— START —
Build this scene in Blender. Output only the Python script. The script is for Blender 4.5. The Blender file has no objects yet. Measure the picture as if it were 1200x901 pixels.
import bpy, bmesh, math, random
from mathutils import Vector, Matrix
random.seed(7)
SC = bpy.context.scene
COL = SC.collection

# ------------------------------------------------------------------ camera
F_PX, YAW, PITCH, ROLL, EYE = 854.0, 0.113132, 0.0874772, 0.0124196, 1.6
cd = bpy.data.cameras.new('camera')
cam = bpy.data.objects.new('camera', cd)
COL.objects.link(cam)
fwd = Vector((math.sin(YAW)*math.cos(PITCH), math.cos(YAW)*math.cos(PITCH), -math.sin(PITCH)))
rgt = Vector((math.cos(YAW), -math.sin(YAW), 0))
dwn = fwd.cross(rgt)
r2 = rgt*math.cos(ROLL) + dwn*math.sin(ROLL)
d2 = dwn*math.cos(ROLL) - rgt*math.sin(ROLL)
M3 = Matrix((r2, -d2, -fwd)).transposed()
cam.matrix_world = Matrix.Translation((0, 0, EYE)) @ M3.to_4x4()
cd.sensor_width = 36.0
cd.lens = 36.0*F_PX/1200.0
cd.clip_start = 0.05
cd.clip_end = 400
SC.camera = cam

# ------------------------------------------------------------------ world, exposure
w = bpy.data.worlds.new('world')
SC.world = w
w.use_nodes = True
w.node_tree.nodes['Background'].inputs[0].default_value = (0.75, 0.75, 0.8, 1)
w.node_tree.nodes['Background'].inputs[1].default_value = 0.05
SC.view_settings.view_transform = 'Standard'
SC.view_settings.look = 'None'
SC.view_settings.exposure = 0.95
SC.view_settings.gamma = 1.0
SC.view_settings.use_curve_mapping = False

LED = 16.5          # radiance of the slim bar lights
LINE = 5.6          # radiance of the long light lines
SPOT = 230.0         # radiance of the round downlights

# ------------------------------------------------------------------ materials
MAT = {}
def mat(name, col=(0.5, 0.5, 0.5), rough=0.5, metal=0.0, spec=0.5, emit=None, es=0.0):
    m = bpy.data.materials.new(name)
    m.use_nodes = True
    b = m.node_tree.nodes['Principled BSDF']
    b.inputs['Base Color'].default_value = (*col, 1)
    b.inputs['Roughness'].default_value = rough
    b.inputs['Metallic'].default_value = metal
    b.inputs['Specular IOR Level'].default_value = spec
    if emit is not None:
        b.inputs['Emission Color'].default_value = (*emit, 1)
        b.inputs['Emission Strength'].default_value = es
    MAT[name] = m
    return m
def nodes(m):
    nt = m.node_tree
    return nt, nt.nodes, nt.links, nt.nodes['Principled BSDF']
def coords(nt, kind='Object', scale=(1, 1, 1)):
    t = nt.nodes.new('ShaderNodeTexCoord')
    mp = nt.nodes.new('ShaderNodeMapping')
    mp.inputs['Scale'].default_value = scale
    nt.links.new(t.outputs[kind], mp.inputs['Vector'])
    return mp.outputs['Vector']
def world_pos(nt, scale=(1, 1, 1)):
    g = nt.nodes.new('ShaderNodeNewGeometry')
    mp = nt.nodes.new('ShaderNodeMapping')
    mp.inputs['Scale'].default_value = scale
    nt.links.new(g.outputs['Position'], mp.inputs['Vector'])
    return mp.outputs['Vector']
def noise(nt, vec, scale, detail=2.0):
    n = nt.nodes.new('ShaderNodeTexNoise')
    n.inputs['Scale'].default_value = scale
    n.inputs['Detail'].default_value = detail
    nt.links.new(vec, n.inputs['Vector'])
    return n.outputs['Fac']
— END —
— START —
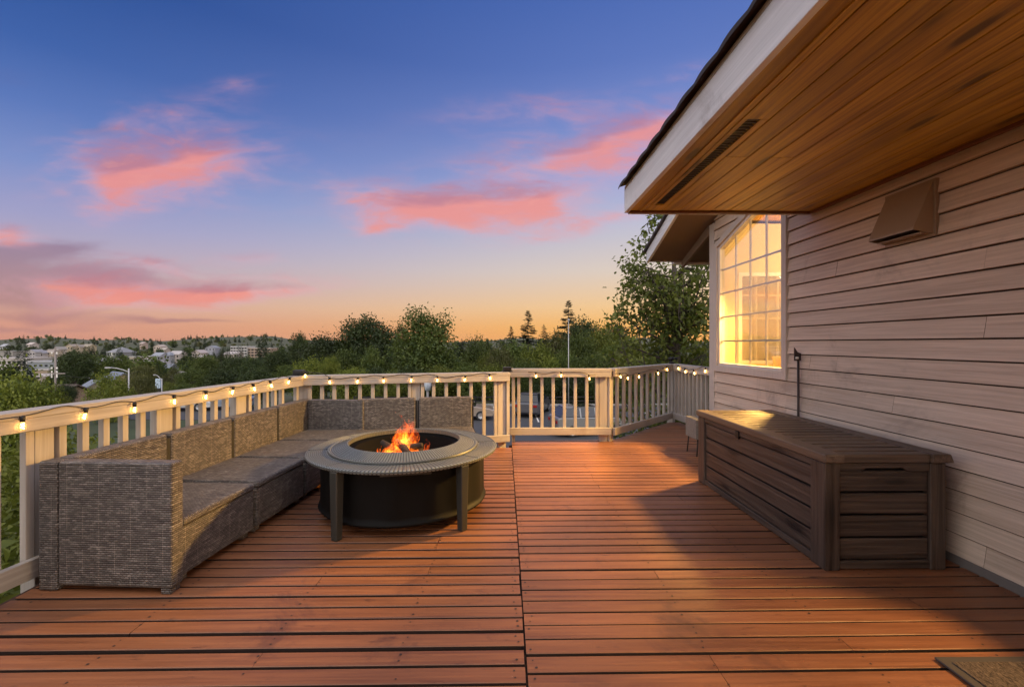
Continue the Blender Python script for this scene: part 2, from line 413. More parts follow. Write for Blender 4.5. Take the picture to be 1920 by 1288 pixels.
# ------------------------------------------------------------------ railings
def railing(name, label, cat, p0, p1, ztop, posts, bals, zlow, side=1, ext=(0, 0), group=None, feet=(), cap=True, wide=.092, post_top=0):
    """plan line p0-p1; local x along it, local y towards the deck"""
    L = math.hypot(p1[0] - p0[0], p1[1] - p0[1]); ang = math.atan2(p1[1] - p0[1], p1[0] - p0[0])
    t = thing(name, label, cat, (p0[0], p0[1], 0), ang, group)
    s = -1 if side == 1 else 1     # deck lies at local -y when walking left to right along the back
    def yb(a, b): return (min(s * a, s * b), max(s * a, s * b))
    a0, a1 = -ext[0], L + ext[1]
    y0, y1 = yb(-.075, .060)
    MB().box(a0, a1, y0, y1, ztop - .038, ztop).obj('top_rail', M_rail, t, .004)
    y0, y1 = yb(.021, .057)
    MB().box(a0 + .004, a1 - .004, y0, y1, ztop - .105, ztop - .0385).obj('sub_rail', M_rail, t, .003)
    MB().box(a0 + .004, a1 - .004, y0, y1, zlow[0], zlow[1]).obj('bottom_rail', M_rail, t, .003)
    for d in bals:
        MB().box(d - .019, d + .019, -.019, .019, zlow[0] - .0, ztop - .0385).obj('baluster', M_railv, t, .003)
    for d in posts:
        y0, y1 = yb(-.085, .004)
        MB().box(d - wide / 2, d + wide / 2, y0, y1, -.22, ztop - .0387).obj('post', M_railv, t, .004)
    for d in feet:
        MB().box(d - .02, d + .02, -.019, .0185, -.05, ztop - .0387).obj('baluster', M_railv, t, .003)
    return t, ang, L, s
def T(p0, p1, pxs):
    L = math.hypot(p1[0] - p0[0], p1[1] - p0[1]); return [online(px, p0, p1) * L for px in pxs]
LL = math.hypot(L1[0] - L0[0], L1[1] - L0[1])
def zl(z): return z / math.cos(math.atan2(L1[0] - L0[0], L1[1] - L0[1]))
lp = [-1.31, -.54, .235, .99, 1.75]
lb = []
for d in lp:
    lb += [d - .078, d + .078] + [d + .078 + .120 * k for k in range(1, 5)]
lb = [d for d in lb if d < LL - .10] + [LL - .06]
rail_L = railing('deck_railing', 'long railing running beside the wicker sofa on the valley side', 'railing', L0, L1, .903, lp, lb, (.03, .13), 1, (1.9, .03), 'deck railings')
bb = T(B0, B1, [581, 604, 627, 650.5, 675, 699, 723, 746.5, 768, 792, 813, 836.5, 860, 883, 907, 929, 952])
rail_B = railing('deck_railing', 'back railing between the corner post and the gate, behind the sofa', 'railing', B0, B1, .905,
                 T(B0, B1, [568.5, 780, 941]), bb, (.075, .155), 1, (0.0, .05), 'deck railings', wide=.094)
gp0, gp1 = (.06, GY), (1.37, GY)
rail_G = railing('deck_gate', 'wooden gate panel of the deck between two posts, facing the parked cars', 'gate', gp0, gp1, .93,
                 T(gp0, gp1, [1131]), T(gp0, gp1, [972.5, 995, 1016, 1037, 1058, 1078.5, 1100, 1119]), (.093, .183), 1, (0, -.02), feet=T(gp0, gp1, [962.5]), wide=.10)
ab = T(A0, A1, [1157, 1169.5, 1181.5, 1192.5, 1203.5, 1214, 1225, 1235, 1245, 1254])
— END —
- Directions for this task: Each line from the line with "Build this scene" to the line with "COL = SC.collection" is to be echoed exactly; both boundary lines are included, and nothing else is to be output.

- Result:
Build this scene in Blender. Output only the Python script. The script is for Blender 4.5. The Blender file has no objects yet. Measure the picture as if it were 1200x901 pixels.
import bpy, bmesh, math, random
from mathutils import Vector, Matrix
random.seed(7)
SC = bpy.context.scene
COL = SC.collection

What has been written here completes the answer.